Having the second recording ship meant non-stop shooting for the source boat. One boat was always ahead of it laying cables, and one boat was always behind, recording and picking up the cables.

Then the two vessels switched roles, back and forth, all day long, in north-south swaths across West Delta.

"Having two ships in continuous operation like this allows for continual shooting," Spradley said. "By having cloned recording vessels we are constantly ahead of the shooting vessel.

"This is why we have been consistently efficient."

Computers and global positioning technology kept all vessels on the right track, creating an automatic pilot for steering that could be overridden by the human pilot if and when obstacles -- such as fishing boats -- got in the way.

For the West Delta shoot there were 84 receiver lines, with the four-component receiving units spaced every 50 meters apart. Located on the lines close to each of those units were other receiving units that were used to help check location along the sea floor.

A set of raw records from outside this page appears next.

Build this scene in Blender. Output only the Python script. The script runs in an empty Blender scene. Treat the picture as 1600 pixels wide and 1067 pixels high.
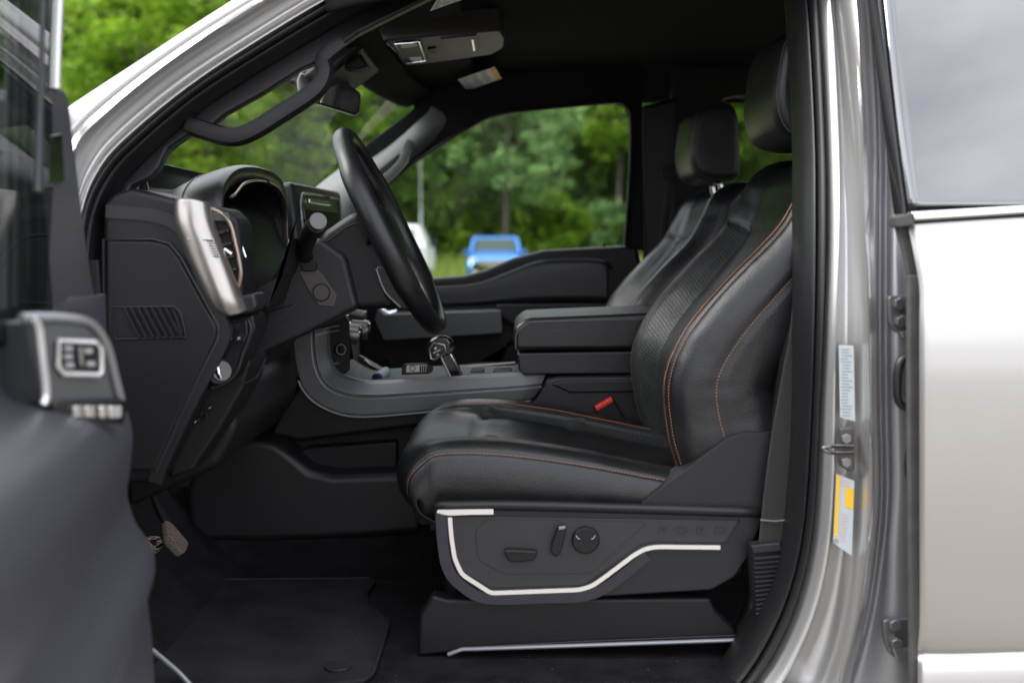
import bpy, bmesh, math, random
from mathutils import Vector, Matrix, noise
R = math.radians
rng = random.Random(7)
sc = bpy.context.scene
COL = sc.collection

# ------------------------------------------------------------------ camera, sky, sun, exposure
CZ, PITCH, F = 1.30, R(5.0), 1700.0          # eye height, tilt down, focal length in px of a 1600 px frame
cam_d = bpy.data.cameras.new('camera'); cam = bpy.data.objects.new('camera', cam_d); COL.objects.link(cam)
cam.location = (0, 0, CZ); cam.rotation_euler = (R(90) - PITCH, 0, 0)
cam_d.sensor_width = 36; cam_d.lens = 36 * F / 1600
cam_d.clip_start = 0.02; cam_d.clip_end = 1500
cam_d.dof.use_dof = True; cam_d.dof.focus_distance = 1.95; cam_d.dof.aperture_fstop = 2.8
sc.camera = cam

SUN_EL, SUN_ROT = R(42), R(266)
w = bpy.data.worlds.new('World'); sc.world = w; w.use_nodes = True
nt = w.node_tree; nt.nodes.clear()
N = nt.nodes.new; L = nt.links.new
out = N('ShaderNodeOutputWorld'); bg = N('ShaderNodeBackground'); bg.inputs['Strength'].default_value = 0.12
sky = N('ShaderNodeTexSky'); sky.sky_type = 'NISHITA'; sky.sun_disc = False
sky.sun_elevation = SUN_EL; sky.sun_rotation = SUN_ROT
tc = N('ShaderNodeTexCoord'); mp = N('ShaderNodeMapping'); mp.inputs['Scale'].default_value = (1, 1, 2.6)
no = N('ShaderNodeTexNoise'); no.inputs['Scale'].default_value = 2.2; no.inputs['Detail'].default_value = 6; no.inputs['Roughness'].default_value = .55
cr = N('ShaderNodeValToRGB'); cr.color_ramp.elements[0].position = .36; cr.color_ramp.elements[0].color = (8.5, 8.6, 9.6, 1)
cr.color_ramp.elements[1].position = .68; cr.color_ramp.elements[1].color = (15.5, 15.7, 16.6, 1)
mx = N('ShaderNodeMixRGB'); mx.inputs['Fac'].default_value = .88
L(tc.outputs['Generated'], mp.inputs['Vector']); L(mp.outputs['Vector'], no.inputs['Vector']); L(no.outputs['Fac'], cr.inputs['Fac'])
L(sky.outputs['Color'], mx.inputs['Color1']); L(cr.outputs['Color'], mx.inputs['Color2'])
L(mx.outputs['Color'], bg.inputs['Color']); L(bg.outputs['Background'], out.inputs['Surface'])

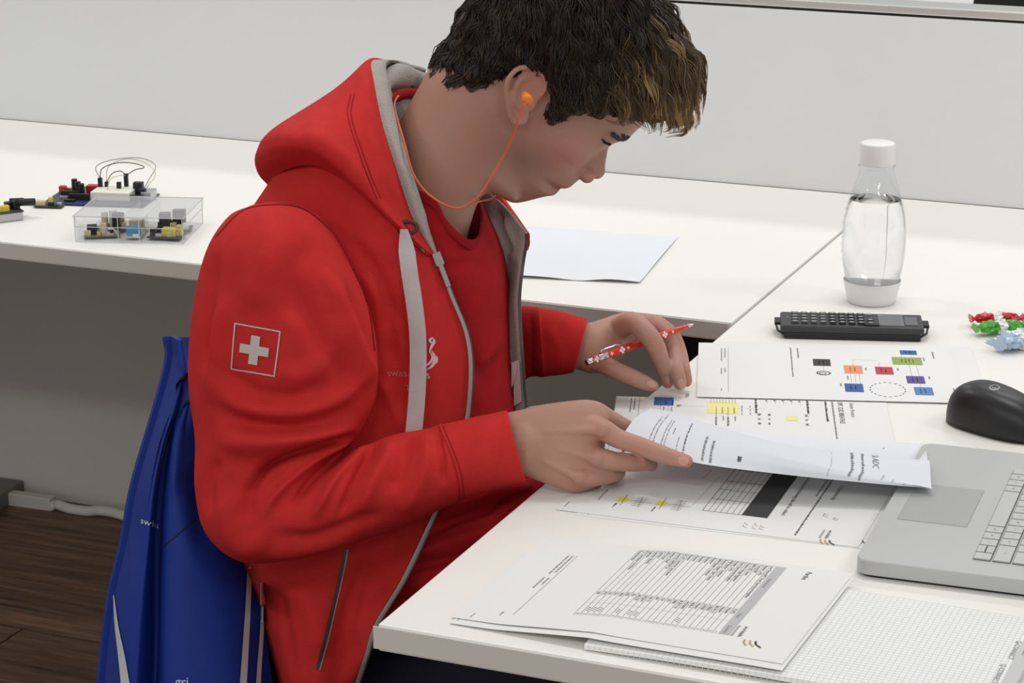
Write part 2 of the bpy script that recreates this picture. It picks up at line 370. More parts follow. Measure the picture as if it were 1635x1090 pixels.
# ---------------------------------------------------------------- sweets
def candy(px, py, z, ang, ln, w, mname, label, seed, twist=True):
    r = np.random.default_rng(seed); c = PZ(px, py, z); e1 = np.array([math.cos(ang), math.sin(ang), 0]); e2 = np.array([-math.sin(ang), math.cos(ang), 0])
    t = thing('wrapped_sweet', (c[0], c[1], .74), label, 'sweet', 'wrapped sweets by the calculator')
    rows = []; n = 28
    for i in range(25):
        u = -1+2*i/24; wr = w*(1-abs(u)**3.2*.75) ; row = []
        if abs(u) > .8: wr = w*(.22+.9*(abs(u)-.8)/.2)
        for j in range(n):
            a = 2*math.pi*j/n; k = 1+.13*r.standard_normal()*(1 if abs(u) < .8 else 1.1)+.12*math.sin(5*a+8*u)
            flat = .62 if abs(u) < .8 else .4
            row.append(c+e1*u*ln+e2*math.cos(a)*wr*k+ez*max(math.sin(a)*wr*flat*k, -c[2]+.7405))
        rows.append(row)
    V, F = grid(rows, closed_u=True); F = list(F)+[tuple(range(n-1, -1, -1)), tuple(24*n+j for j in range(n))]
    obj('wrapper', V, F, mname, t)
    # printed band round the middle
    B = [[q+(q-(c+e1*((-1+2*i/24)*ln)))*.03 for q in rows[i]] for i in range(10, 15)]
    V, F = grid(B, closed_u=True); obj('printed_band', V, F, mat('wrapper_band', S(232, 226, 226), .35), t)
    return t
candy(1592, 508, .751, math.radians(25), .033, .0100, mat('wrapper_red', S(196, 36, 56), .3, spec=.7), 'red wrapped sweet, rearmost of the three sweets', 1)
candy(1598, 521, .750, math.radians(35), .033, .0110, mat('wrapper_green', S(72, 168, 52), .3, spec=.7), 'green wrapped sweet between the red and the pale blue one', 2)
candy(1626, 541, .752, math.radians(55), .034, .0155, mat('wrapper_blue', S(176, 198, 218), .22, .25), 'pale blue and silver wrapped sweet at the right edge', 3)

# ---------------------------------------------------------------- laptop
la = math.radians(3.2); lx = np.array([math.cos(la), math.sin(la), 0]); ly = np.array([-math.sin(la), math.cos(la), 0])
l0 = np.array([-.4965, 1.963, .74])     # near front corner of the deck
lp = thing('laptop', l0+lx*.12+ly*.17, 'open silver grey laptop at the right edge, front corner under the lifted page', 'laptop')
M_lap = mat('laptop_silver', S(186, 187, 187), .42, .35); M_pad = mat('touchpad_silver', S(172, 173, 173), .35, .35); M_keyl = mat('laptop_key', S(190, 191, 191), .45, .2); M_gap = mat('key_well', S(96, 96, 97), .6)
def LP(x, y, z): return l0+lx*x+ly*y+ez*z
LX = np.array([lx, ly, ez])
def rrect(x0, y0, x1, y1, r, n=6):
    P = []
    for (cx, cy, a0) in ((x1-r, y1-r, 0), (x0+r, y1-r, 90), (x0+r, y0+r, 180), (x1-r, y0+r, 270)):
        for k in range(n+1): a = math.radians(a0+90*k/n); P.append((cx+r*math.cos(a), cy+r*math.sin(a)))
    return P
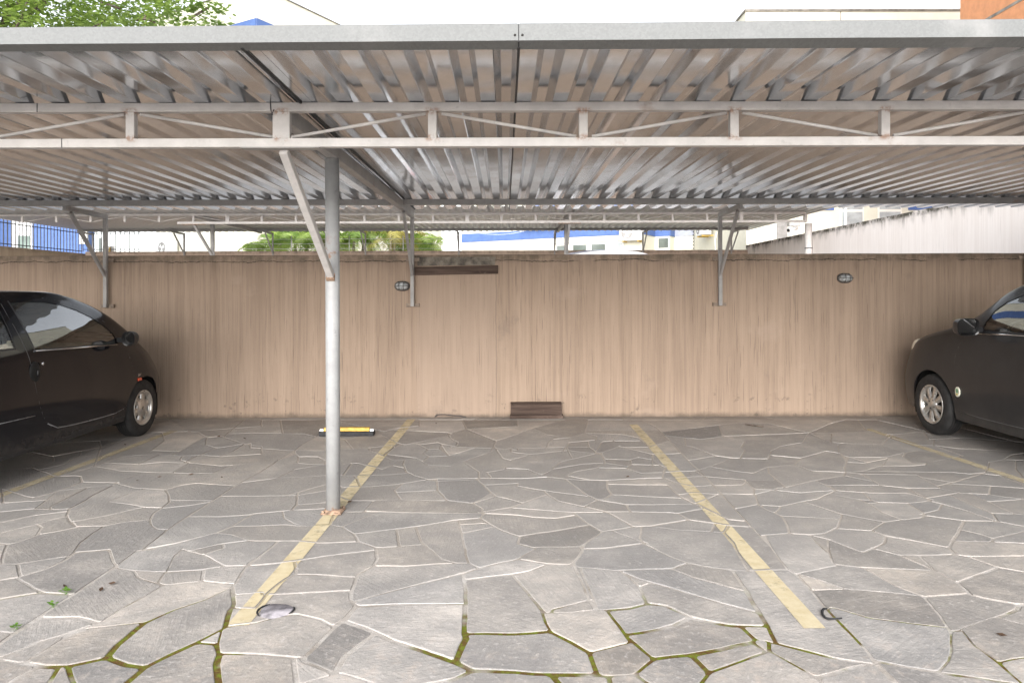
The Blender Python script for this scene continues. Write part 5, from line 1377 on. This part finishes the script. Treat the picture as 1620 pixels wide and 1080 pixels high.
m = MB(); m.tube([(pl.x + .080 * math.cos(a), pl.y + .072 * math.sin(a), .009) for a in [2.2 + .22 * k for k in range(9)]], [.002, .004, .006, .005, .006, .005, .004, .004, .002], 6); m.build('rim', 'rubber', fp)
m = MB(); m.tube([(pl.x + .076 * math.cos(a), pl.y + .068 * math.sin(a), .010) for a in [-.5 + .2 * k for k in range(6)]], [.002, .004, .005, .005, .004, .002], 6); m.build('rim', 'rubber', fp)
hk = gp(1304, 968)
pts = [gp(x, y, .014) for x, y in ((1308, 962), (1303, 962.5), (1300.5, 966), (1301, 971), (1305, 976), (1312, 978.5), (1320, 978), (1332, 977))]
tag(MB().tube(pts, [.003, .005, .006, .006, .005, .005, .004, .003], 8).build('metal_hook', 'rubber', org=tuple(hk)), 'dark curved metal hook sunk in the joint beside the right yellow line', 'hook')
def sprout(px, py, k, label):
    c = gp(px, py); m = MB(); tn = []
    for i in range(k):
        a = rnd.uniform(0, 6.28); r_ = rnd.uniform(.004, .022); s_ = rnd.uniform(.007, .012); h = rnd.uniform(.014, .026)
        o_ = Vector((c.x + r_ * math.cos(a), c.y + r_ * math.sin(a), h)); u = Vector((math.cos(a), math.sin(a), .25)) * s_; w_ = Vector((-math.sin(a), math.cos(a), 0)) * s_ * .8
        m.add([o_ - u, o_ - w_, o_ + u, o_ + w_], [(0, 1, 2, 3)]); tn.append((rnd.random(),) * 3)
        m.add([(c.x, c.y, 0), (c.x + .0015, c.y, 0), o_], [(0, 1, 2)]); tn.append((.2,) * 3)
    o = m.build('weed', 'sprout', org=tuple(c)); set_tone(o, tn); tag(o, label, 'weed')
sprout(104, 940, 12, 'little green weed at the joint where the seam meets the mossy joint'); sprout(84, 961, 7, 'sparse tiny weed on the diagonal joint between two others')
sprout(26, 996, 8, 'rounded bright weed in the diagonal joint nearest the lower left corner')
MT['deadleaf'] = simple('brown_dead_leaf', (.10, .055, .03), .85, 0, .4, 40)
for i, (px, py) in enumerate(((427, 686.5), (553, 796), (217, 762), (252, 756.5), (302, 752.5), (325, 758.5), (351, 757), (346, 692), (387, 695), (177, 926), (160, 936), (993, 756), (1092, 752), (1584, 1008), (198, 705), (175, 705.5), (103, 931), (690, 671))):
    c = gp(px, py); m = MB(); a = rnd.uniform(0, 6.28); s_ = rnd.uniform(.014, .026)
    u = Vector((math.cos(a), math.sin(a), .15)); w_ = Vector((-math.sin(a), math.cos(a), .3)); o_ = Vector((c.x, c.y, .014))
    m.add([o_ - u * s_, o_ - w_ * s_ * .5 + u * s_ * .2, o_ + u * s_ * 1.1, o_ + w_ * s_ * .5], [(0, 1, 3), (1, 2, 3)])
    tag(m.build('dead_leaf', 'deadleaf', org=tuple(c)), 'tiny brown dead leaf scrap lying on the paving', 'leaf', 'dead leaf scraps on the paving')
tw_ = [gp(x, y, .016) for x, y in ((1179, 671), (1185, 672), (1196, 673.5), (1208, 674.5))]
tag(MB().tube(tw_, [.004, .007, .007, .005], 6).build('twig', 'bark', org=tuple(gp(1194, 673))), 'short brown twig on the paving near the wall at the right', 'twig')
wr = [on_wall(x, y) + Vector((0, -.012, 0)) for x, y in ((688, 659), (692, 655.5), (704, 655), (716, 656.5), (728, 657.5), (738, 659.5))]
tag(MB().tube([tuple(p) for p in wr], .005, 6).build('cable', 'iron', org=tuple(wr[0])), 'thin black cable running along the foot of the tan wall', 'cable')
# ------------------------------------------------------------------ palms and tree
def frond(m, tn, base, az, L, rise, droop, wid, tone):
    n = 26; pts = []; d = Vector((math.cos(az), math.sin(az), 0))
    for i in range(n + 1):
        u = i / n; pts.append(base + d * (L * (u - .18 * u * u)) + Vector((0, 0, rise * u - droop * u * u)))
    for i in range(n):
        c = MB
        a, b = pts[i], pts[i + 1]; sd = Vector((-d.y, d.x, 0)) * .008
        m.add([a - sd, b - sd, b + sd, a + sd], [(0, 1, 2, 3)]); tn.append((tone * .6 + .3,) * 3)
        if i < 3: continue
        u = i / n; ll = wid * (math.sin(math.pi * min(1, .12 + u * .92)) ** .7)
        fw = (b - a).normalized()
        for s in (-1, 1):
            for h in (0,):
                q = a.lerp(b, h); lat = Vector((-d.y, d.x, 0)) * s
                tip = q + lat * ll * rnd.uniform(.75, 1.05) + fw * ll * .55 + Vector((0, 0, -ll * rnd.uniform(.25, .75) + ll * .12))
                mid = q.lerp(tip, .5) + Vector((0, 0, ll * .14)); w_ = fw * .016
                m.add([q - w_, q + w_, mid + w_ * 1.2, tip, mid - w_ * 1.2], [(0, 1, 2, 3, 4)]); tn.append((min(1, max(0, tone + rnd.uniform(-.25, .25))),) * 3)
def palm(x, y, h, nst, nf, label, mat='palm', spread=.5, low=1.6):
    p = thing('palm_tree', (x, y, .8), label, 'palm', 'palms behind the rear wall')
    fm = MB(); tn = []
    for s_ in range(nst):
        sx, sy = x + rnd.uniform(-spread, spread), y + rnd.uniform(-.4, .4); hh = h * rnd.uniform(.75, 1.05); ln = rnd.uniform(-.25, .25)
        MB().tube([(sx, sy, .8), (sx + ln * .4, sy, .8 + hh * .5), (sx + ln, sy, .8 + hh)], [.05, .042, .035], 8).build('stem', 'orangestem' if 'orange' in label and s_ == 0 else 'palmtrunk', p)
        for k in range(nf):
            frond(fm, tn, Vector((sx + ln, sy, .8 + hh)), rnd.uniform(0, 6.283), rnd.uniform(1.1, 1.7), rnd.uniform(.25, 1.15), rnd.uniform(.7, 1.7), rnd.uniform(.26, .40), rnd.random())
    f = fm.build('fronds', mat, p); set_tone(f, tn)
PX = lambda px, Y: (px - PPX) * Y / FPX
palm(PX(432, 21.2), 21.2, 2.2, 2, 9, 'leftmost palm with one arching frond against the cream wall')
palm(PX(487, 22.0), 22.0, 2.5, 4, 8, 'dense dark green palm clump left of the near post')
palm(PX(540, 21.4), 21.4, 2.7, 4, 8, 'green palm clump just right of the near post')
palm(PX(590, 22.3), 22.3, 2.6, 4, 7, 'palm clump with drooping fronds behind the electric fence')
palm(PX(628, 21.2), 21.2, 2.8, 3, 7, 'palm with an orange stem and yellowed fronds', 'palm_yellow')
palm(PX(664, 22.0), 22.0, 2.3, 4, 8, 'rightmost feathery palm against the white background')
tr = thing('tree', (-17.5, 21.5, .8), 'large leafy tree rising over the carport at the upper left', 'tree')
m = MB(); m.tube([(-17.5, 21.5, .75), (-17.3, 21.4, 3), (-16.8, 21.3, 5.5), (-16.2, 21.3, 8)], [.34, .28, .25, .20], 12)
m.build('trunk', 'bark', tr)
lm = MB(); tn = []; bmx = []
cen = Vector((-16.0, 21.4, 11.3))
clumps = []
for k in range(330):
    while True:
        v = Vector((rnd.uniform(-1, 1), rnd.uniform(-1, 1), rnd.uniform(-1, 1)))
        if .35 < v.length < 1: break
    p = cen + Vector((v.x * 5.3, v.y * 3.8, v.z * 4.2))
    clumps.append((p, rnd.uniform(.55, 1.05)))
for (px, py) in ((300, 12), (322, 9), (345, 12), (330, 36), (300, 36), (350, 40), (285, 38), (270, 20), (255, 8), (240, 30)): clumps.append((at(px, py, 20.6), .36))
for p, r_ in clumps:
    base_t = min(1, max(0, .45 + .5 * mnoise.noise(p * .6) + rnd.uniform(-.15, .15)))
    for _ in range(int(165 * r_)):
        q = p + Vector((rnd.gauss(0, .45), rnd.gauss(0, .45), rnd.gauss(0, .30))) * r_
        a = rnd.uniform(0, 6.283); L = rnd.uniform(.13, .22); W_ = L * .30
        u = Vector((math.cos(a), math.sin(a), rnd.uniform(-.7, .25))).normalized(); w_ = u.cross(Vector((rnd.uniform(-.4, .4), rnd.uniform(-.4, .4), 1))).normalized() * W_
        lm.add([q, q + u * L * .5 + w_, q + u * L, q + u * L * .5 - w_], [(0, 1, 2, 3)]); tn.append((min(1, max(0, base_t + rnd.uniform(-.3, .3))),) * 3)
cr = lm.build('crown', 'leaf', tr); set_tone(cr, tn)
for i in range(0, 80, 2):
    p = clumps[i][0]; s = Vector((-16.4, 21.3, 7.2 + rnd.uniform(-.6, 1.4)))
    mid = s.lerp(p, .5) + Vector((rnd.uniform(-.4, .4), rnd.uniform(-.4, .4), rnd.uniform(-.2, .6)))
    MB().tube([s, mid, p], [.10, .06, .02], 6).build('limb', 'bark', tr)
for pts in ([(215, 32), (232, 30), (245, 36)], [(228, 30), (232, 22)], [(190, 14), (160, 4)], [(300, 30), (330, 12)]):
    MB().tube([at(x, y, 20.7) for x, y in pts], .035, 6).build('limb', 'bark', tr)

Being on the sea floor is what made this operation special.

"In order to record shear waves we have to put the sensor in contact with the sea floor," Schlumberger's Robinson said. "S-waves do not propagate in fluids."

And, because the sensors are on the floor, "we are isolated from swell and wave noise that affects the top 10-20 meters of the water column, depending on the weather, location and season.

"When we started putting sensors on the floor we had to find a way of making it effective and efficient," he continued, "so in the case of Nessie 4-C we designed an array of multiple sensors to attenuate noise -- and with the GOM crew we used a heavier single sensor package to ensure good coupling to the sea floor."

If all went well, Schlumberger will deliver a fully stacked, pre-stack migrated 3-D coverage over about 20 West Delta blocks by December.

And a new chapter of production may begin in the history that is the Gulf of Mexico.